É bem provável que este disco esteja hoje fora de catálogo, mas espero estar errado, pois sem exagerar, coloco a minha mão no fogo pela sua qualidade, sem medo de queimar-me. De qualquer modo, certamente existirão outras vias de conhecer as canções que vos apresentei e já agora, se tiverem curiosidade, porque não conhecer um pouco mais da obra da Né Ladeiras , que apesar de não ser o primeiro nome da nossa música que nos ocorre, é sem dúvida um dos mais importantes. O mesmo acontece com o Fado. Já é bem tempo de as pessoas descobrirem que há mais fadistas para além da Mariza ...
Como disse antes, começa a aparecer muita Música do Mundo feita em série, como se de repente juntar o som dos Balcãs, de África ou das Caraíbas a alguns Loops e guitarradas, tipo um pudim instantâneo, fosse a receita.

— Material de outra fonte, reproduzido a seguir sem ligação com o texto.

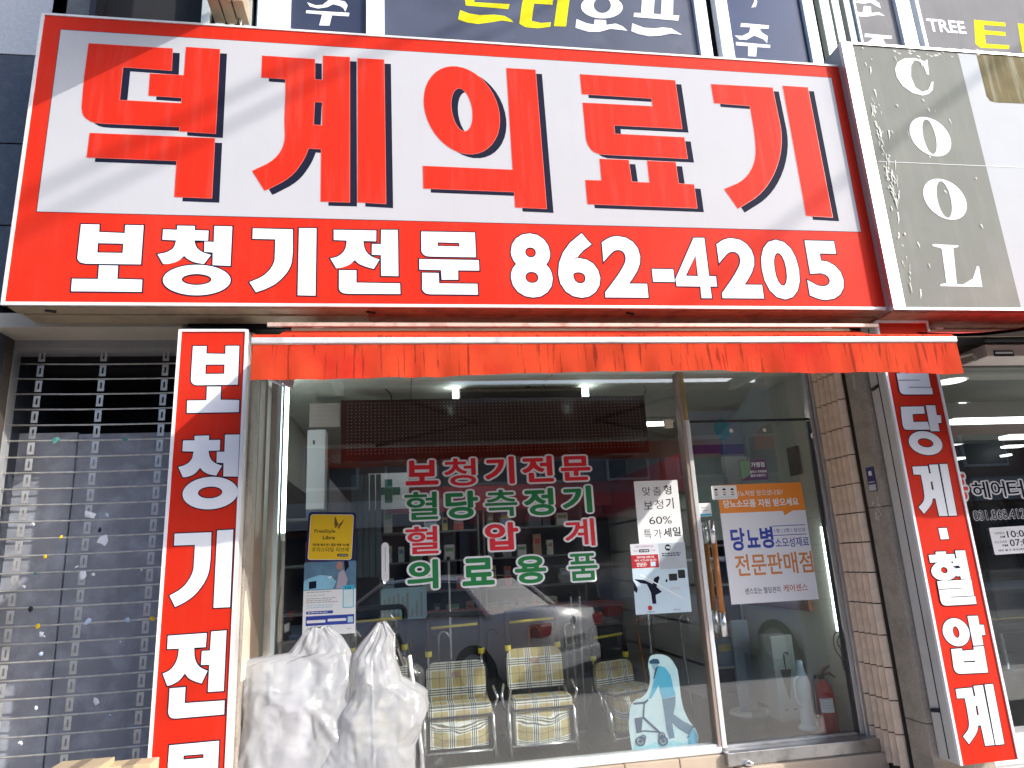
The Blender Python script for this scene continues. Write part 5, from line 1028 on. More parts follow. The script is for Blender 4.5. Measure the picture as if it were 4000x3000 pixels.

Porém, temos alguns exemplos felizes dessa mistura moderna, como os Terrakota , os Blasted Mechanism e os Dazkarieh e outros mais tradicionais e veteranos como os grandes Gaiteiros de Lisboa . Não podia deixar de destacar um dos mais espectaculares projectos Nacionais, os que melhor transportaram o Fado para um ambiente urbano e contemporâneo, mas sem lhe retirarem a sua alma e identidade: A Naifa . Respeito João Aguardela, muito respeito.
Mas na arte de vender, safa-se quem for mais esperto. Desde que o homem se conhece como tal, sempre existiu um Charlatão capaz de impingir a banha da cobra e de vender areia aos Árabes. O segredo meus amigos, reside na embalagem, mais propriamente no Rótulo: Ó meu amigo, então não quer levar esta cassete do Conjunto de Danças e Cantares de Freixieira de Cima? Não sabe o que perde: Você pensa que isto é uma Ranchada, mas não é. Isto é uma coisa nova, é Musica do Mundo!
Muito bem, duas cassetes! Quer um saquinho?